Time-varying signals are commonly observed in the laboratory as well as many other applied settings. Consider, for example, the voltage level that is present at a specific point in a circuit. In theory, the voltage level can be represented by a real number. More specifically, the voltage level can theoretically be represented by any real number at any instant in time, a feature that conforms to the main characteristics of an analog signal. Suppose that an analog voltage level is measured (sampled) using an oscilloscope (o-scope). The o-scope displays a graph of the voltage level, with time depicted in the horizontal direction (t axis) and voltage level in the vertical direction (y axis). Each (t, y(t)) point on the o-scope graph represents a measurement of the line voltage at the corresponding time when the measurement was made. The o-scope displays the voltage signal in the time domain, i.e., how the voltage varies through time.

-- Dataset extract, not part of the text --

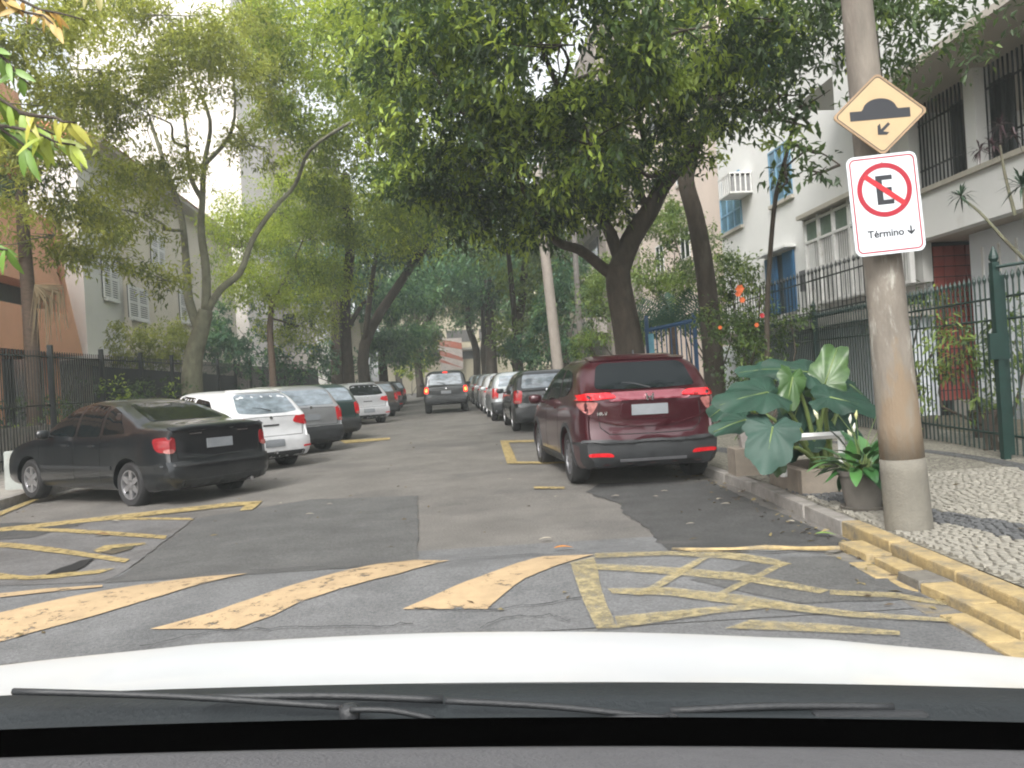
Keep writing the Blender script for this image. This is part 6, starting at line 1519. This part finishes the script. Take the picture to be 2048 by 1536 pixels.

As a practical example, suppose a waveform generator is used to create a signal by summing three sinusoids and a noise component. To program the waveform generator, several characteristics of each sinusoid must be entered. A sinusoidal waveform is specified using four critical features: frequency, peak amplitude, phase, and vertical offset. A (simplistic) noise component can be specified by declaring its peak amplitude, with the understanding that the noise values are distributed around zero in some manner, e.g., "random (uniform) noise" has a uniform distribution with zero mean, and "band-limited white noise" has a normal distribution with zero mean (see Section 5.2).